Nein, das passiert nur in Ausnahmefällen. Vor Gericht geht es um Gerechtigkeit und Bestrafung – nicht um Versöhnung. Daher dreht sich in einem normalen Strafprozess alles um den Angeklagten, also den mutmaßlichen Täter. Um die Opfer kümmert sich das Gericht nur am Rande. Ich halte daher den Täter-Opfer-Ausgleich für ein sinnvolles und wertvolles Instrument, um sich wirklich mit den Themen Schuld und Vergebung zu beschäftigen. Hier wird das Opfer viel stärker einbezogen. Es kommt zu einer Interaktion zwischen Täter und Opfer – und damit zu einer viel intensiveren Auseinandersetzung mit der Schuldfrage.

Aber ein Schuldspruch mit einer knackigen Geld- oder Gefängnisstrafe hilft dem Opfer doch auch, oder?

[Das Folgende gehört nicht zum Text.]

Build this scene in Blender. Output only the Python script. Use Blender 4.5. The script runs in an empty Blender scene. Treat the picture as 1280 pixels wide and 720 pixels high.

Vielleicht kurzfristig. Befriedigt wird hier aber nur das Rachegefühl. Das ist eine Genugtuung, ohne Frage. Aber diese Befriedigung geht schnell vorbei, weil das Opfer merkt, dass es persönlich nicht davon profitiert, wenn der andere hart bestraft wird.

Zum Abschluss: Ist es für einen jungen Juristen wichtig, psychologisches Wissen mitzubringen?
Es ist wichtig. Doch die Psychologie ist zweischneidig. Es gibt das theoretische, akademische Wissen, das einem Juristen eher wenig bringt. Die Themen sind einfach zu abstrakt, um sie in den beruflichen Alltag auf den konkreten Menschen zu transferieren. Es gibt allerdings eine Alltagspsychologie, man könnte sie auch mit dem Begriff der Menschenkenntnis beschreiben. Zu wissen, wie ich mit Menschen umgehen sollte und wie ich mich selbst als Mensch erfahre, ist auch für Juristen sehr wichtig. Dafür muss ich aber nicht unbedingt Psychologie studieren. Der Weg führt dahin, wenn ich achtsam gegenüber anderen bin, mich immer wieder austausche und selbst reflektiere.